Each line from the top of the listing through the one holding "bpy.data.objects.remove(o)" should be restated word for word, with nothing added and no pictures.

-- start Data --

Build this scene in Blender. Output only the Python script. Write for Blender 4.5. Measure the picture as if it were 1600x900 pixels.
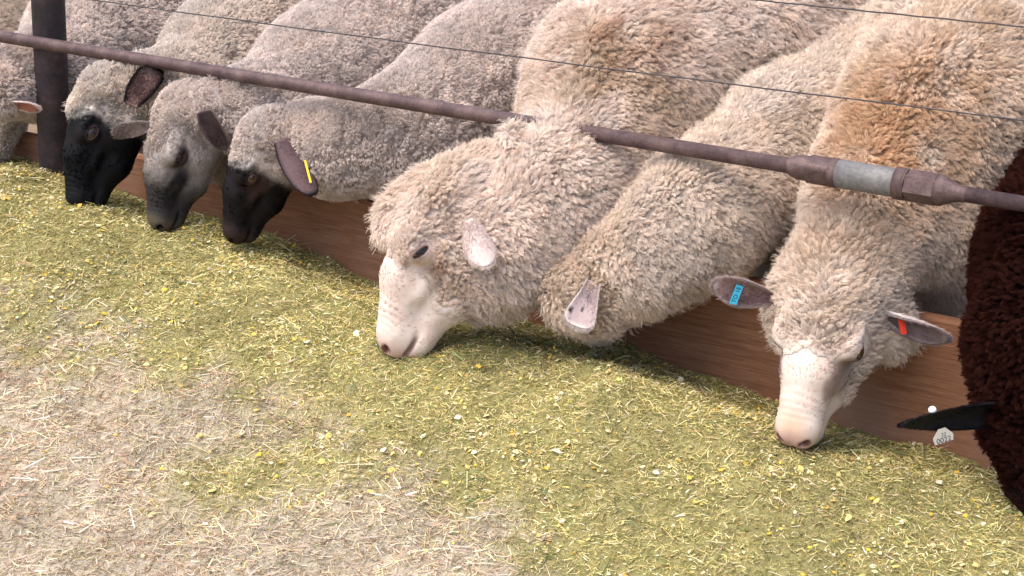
import bpy, math, time
import numpy as np
from mathutils import Vector, Matrix
T0 = time.time()
S = bpy.context.scene
for o in list(bpy.data.objects):
    bpy.data.objects.remove(o)

# ------------------------------------------------------------------ camera, light, exposure
FPX = 2800.0                                   # focal length in pixels of a 1600 px wide picture
PITCH, YAW = math.radians(19.70), math.radians(33.31)
CAM = np.array([1.6383, -2.6592, 1.5139])
FH = np.array([-math.sin(YAW), math.cos(YAW), 0.0])
UPW = np.array([0, 0, 1.0])
FWD = FH * math.cos(PITCH) - UPW * math.sin(PITCH)
CUP = UPW * math.cos(PITCH) + FH * math.sin(PITCH)
RGT = np.array([math.cos(YAW), math.sin(YAW), 0.0])
cd = bpy.data.cameras.new('camera')
cd.sensor_width = 36.0
cd.lens = FPX / 1600.0 * 36.0
cd.clip_start, cd.clip_end = 0.05, 2000.0
cam = bpy.data.objects.new('camera', cd)
S.collection.objects.link(cam)
cam.matrix_world = Matrix(((RGT[0], CUP[0], -FWD[0], CAM[0]), (RGT[1], CUP[1], -FWD[1], CAM[1]),
                           (RGT[2], CUP[2], -FWD[2], CAM[2]), (0, 0, 0, 1)))
S.camera = cam

SUN_EL, SUN_AZ = math.radians(68), math.radians(215)     # azimuth from +Y clockwise
W = bpy.data.worlds.new('World')
S.world = W
W.use_nodes = True
nt = W.node_tree
sky = nt.nodes.new('ShaderNodeTexSky')
sky.sky_type = 'NISHITA'
sky.sun_disc = False
sky.sun_elevation = SUN_EL
sky.sun_rotation = SUN_AZ
sky.air_density = 1.0
sky.dust_density = 4.0
sky.ozone_density = 0.6
bg = nt.nodes['Background']
nt.links.new(sky.outputs[0], bg.inputs[0])
bg.inputs[1].default_value = 0.14
sl = bpy.data.lights.new('sun', 'SUN')
sl.energy = 1.5
sl.angle = math.radians(70)
sl.color = (1.0, 0.95, 0.89)
sun = bpy.data.objects.new('sun', sl)
S.collection.objects.link(sun)
sd = Vector((math.sin(SUN_AZ) * math.cos(SUN_EL), math.cos(SUN_AZ) * math.cos(SUN_EL), math.sin(SUN_EL)))
sun.rotation_euler = sd.to_track_quat('Z', 'Y').to_euler()
sun.location = (0, 0, 6)
S.view_settings.view_transform = 'Standard'
S.view_settings.look = 'None'
S.view_settings.gamma = 1.0
S.view_settings.exposure = 1.10
try:
    S.cycles.max_bounces = 10
    S.cycles.diffuse_bounces = 7
    S.cycles_curves.shape = 'RIBBONS'
except Exception:
    pass

# ------------------------------------------------------------------ helpers
RNG = np.random.default_rng(7)


def nrm(v):
    v = np.asarray(v, float)
    return v / np.maximum(np.linalg.norm(v, axis=-1, keepdims=True), 1e-9)


def ray(px, py):
    return RGT * ((px - 800) / FPX) + CUP * ((450 - py) / FPX) + FWD


def at(px, py, Y):
    """the world point seen at a pixel of the photograph on the vertical plane y = Y"""
    d = ray(px, py)
    return CAM + d * ((Y - CAM[1]) / d[1])


def atd(px, py, depth):
    return CAM + ray(px, py) * depth


def depth_of(P):
    return float((np.asarray(P) - CAM) @ FWD)


def proj(P):
    q = P - CAM
    z = q @ FWD
    zz = np.where(np.abs(z) < 1e-6, 1e-6, z)
    return 800 + FPX * (q @ RGT) / zz, 450 - FPX * (q @ CUP) / zz, z


def hash3(ix, iy, iz, seed):
    h = (ix.astype(np.uint32) * np.uint32(374761393) + iy.astype(np.uint32) * np.uint32(668265263)
         + iz.astype(np.uint32) * np.uint32(2147483647 - 1274126177) + np.uint32(seed * 974711 + 17))
    h = (h ^ (h >> np.uint32(13))) * np.uint32(1274126177)
    h = h ^ (h >> np.uint32(16))
    h = h * np.uint32(2246822519)
    return ((h ^ (h >> np.uint32(15))).astype(np.float64) / 4294967295.0)


def vnoise(P, f=1.0, seed=0):
    """value noise in [0,1]"""
    p = np.asarray(P, float) * f + 1000.0
    i = np.floor(p).astype(np.int64)
    t = p - i
    t = t * t * (3 - 2 * t)
    r = 0
    for dx in (0, 1):
        wx = t[:, 0] if dx else 1 - t[:, 0]
        for dy in (0, 1):
            wy = t[:, 1] if dy else 1 - t[:, 1]
            for dz in (0, 1):
                wz = t[:, 2] if dz else 1 - t[:, 2]
                r = r + wx * wy * wz * hash3(i[:, 0] + dx, i[:, 1] + dy, i[:, 2] + dz, seed)
    return r


def fbm(P, f=1.0, seed=0, o=3):
    a, s, w = 0, 0, 1.0
    for k in range(o):
        a = a + w * vnoise(P, f * 2 ** k, seed + k)
        s += w
        w *= 0.5
    return a / s


def sstep(a, b, x):
    t = np.clip((np.asarray(x, float) - a) / (b - a), 0, 1)
    return t * t * (3 - 2 * t)


def mix(a, b, t):
    return a + (np.asarray(b, float) - a) * t[..., None]


def mesh_np(name, V, faces=None, quads=None, tris=None, mats=(), parent=None, col=None, smooth=True, edges=None):
    me = bpy.data.meshes.new(name)
    V = np.asarray(V, np.float32)
    me.vertices.add(len(V))
    me.vertices.foreach_set('co', V.ravel())
    if quads is None and tris is None and faces is not None:
        me.clear_geometry()
        me.from_pydata([tuple(map(float, v)) for v in V], [], faces)
    else:
        F = quads if quads is not None else tris
        n = 4 if quads is not None else 3
        if edges is not None and len(edges):
            me.edges.add(len(edges))
            me.edges.foreach_set('vertices', np.asarray(edges, np.int32).ravel())
        if F is not None and len(F):
            me.loops.add(len(F) * n)
            me.loops.foreach_set('vertex_index', np.asarray(F, np.int32).ravel())
            me.polygons.add(len(F))
            me.polygons.foreach_set('loop_start', np.arange(0, len(F) * n, n, dtype=np.int32))
            try:
                me.polygons.foreach_set('loop_total', np.full(len(F), n, np.int32))
            except Exception:
                pass
    for m in mats:
        me.materials.append(m)
    me.update(calc_edges=True)
    if smooth and len(me.polygons):
        me.polygons.foreach_set('use_smooth', np.ones(len(me.polygons), bool))
    if col is not None:
        setcol(me, col)
    ob = bpy.data.objects.new(name, me)
    S.collection.objects.link(ob)
    if parent is not None:
        ob.parent = parent
    return ob


def setcol(me, col):
    a = me.attributes.new('col', 'FLOAT_COLOR', 'POINT')
    c = np.ones((len(me.vertices), 4), np.float32)
    c[:, :3] = np.clip(col, 0, 1)
    a.data.foreach_set('color', c.ravel())


def tag(o, label=None, cat=None, group=None, kind=None):
    for k, v in (('label', label), ('category', cat), ('group', group), ('kind', kind)):
        if v:
            o[k] = v
    return o


def empty(name, loc, label, cat, group=None):
    o = bpy.data.objects.new(name, None)
    o.location = [float(v) for v in loc]
    S.collection.objects.link(o)
    tag(o, label, cat, group)
    bpy.context.view_layer.update()
    return o


def child(o, parent):
    """parent while keeping world coordinates (meshes are built in world space)"""
    o.parent = parent
    off = Vector((0, 0, 0))
    p = parent
    while p is not None:
        off += Vector(p.location)
        p = p.parent
    o.location = -off + Vector(o.location)
    return o


# ------------------------------------------------------------------ materials
def new_mat(name, rough=0.9, spec=0.2, metal=0.0):
    m = bpy.data.materials.new(name)
    m.use_nodes = True
    b = m.node_tree.nodes['Principled BSDF']
    b.inputs['Roughness'].default_value = rough
    b.inputs['Specular IOR Level'].default_value = spec
    b.inputs['Metallic'].default_value = metal
    return m, m.node_tree, b


def N(t, typ, **kw):
    n = t.nodes.new(typ)
    for k, v in kw.items():
        setattr(n, k, v)
    return n


def ramp(t, fac, stops):
    r = N(t, 'ShaderNodeValToRGB')
    e = r.color_ramp.elements
    while len(e) < len(stops):
        e.new(0.5)
    for el, (p, c) in zip(e, stops):
        el.position = p
        el.color = (c[0], c[1], c[2], 1)
    t.links.new(fac, r.inputs[0])
    return r


def noise_node(t, scale, detail=4, vec=None, rough=0.55, stretch=None):
    tc = N(t, 'ShaderNodeTexCoord')
    src = tc.outputs['Object']
    if stretch:
        mp = N(t, 'ShaderNodeMapping')
        mp.inputs['Scale'].default_value = stretch
        t.links.new(src, mp.inputs[0])
        src = mp.outputs[0]
    n = N(t, 'ShaderNodeTexNoise')
    n.inputs['Scale'].default_value = scale
    n.inputs['Detail'].default_value = detail
    n.inputs['Roughness'].default_value = rough
    t.links.new(src, n.inputs['Vector'])
    return n


def bump(t, b, h, strength, dist=0.01):
    bp = N(t, 'ShaderNodeBump')
    bp.inputs['Strength'].default_value = strength
    bp.inputs['Distance'].default_value = dist
    t.links.new(h, bp.inputs['Height'])
    t.links.new(bp.outputs[0], b.inputs['Normal'])


def attr_mat(name, rough=0.85, spec=0.15, jitter=0.12, nscale=180, bumpk=0.0, transl=0.0):
    m, t, b = new_mat(name, rough, spec)
    a = N(t, 'ShaderNodeAttribute', attribute_name='col')
    src = a.outputs['Color']
    if jitter:
        n = noise_node(t, nscale, 3)
        mr = N(t, 'ShaderNodeMapRange')
        mr.inputs['To Min'].default_value = 1 - jitter
        mr.inputs['To Max'].default_value = 1 + jitter
        t.links.new(n.outputs['Fac'], mr.inputs['Value'])
        mx = N(t, 'ShaderNodeMix', data_type='RGBA', blend_type='MULTIPLY')
        mx.inputs['Factor'].default_value = 1
        t.links.new(a.outputs['Color'], mx.inputs['A'])
        t.links.new(mr.outputs[0], mx.inputs['B'])
        src = mx.outputs['Result']
        if bumpk:
            bump(t, b, n.outputs['Fac'], bumpk, 0.004)
    t.links.new(src, b.inputs['Base Color'])
    if transl:
        tr = N(t, 'ShaderNodeBsdfTranslucent')
        t.links.new(src, tr.inputs['Color'])
        ms = N(t, 'ShaderNodeMixShader')
        ms.inputs[0].default_value = transl
        t.links.new(b.outputs[0], ms.inputs[1])
        t.links.new(tr.outputs[0], ms.inputs[2])
        t.links.new(ms.outputs[0], t.nodes['Material Output'].inputs[0])
    return m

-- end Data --

### Expected answer
Build this scene in Blender. Output only the Python script. Write for Blender 4.5. Measure the picture as if it were 1600x900 pixels.
import bpy, math, time
import numpy as np
from mathutils import Vector, Matrix
T0 = time.time()
S = bpy.context.scene
for o in list(bpy.data.objects):
    bpy.data.objects.remove(o)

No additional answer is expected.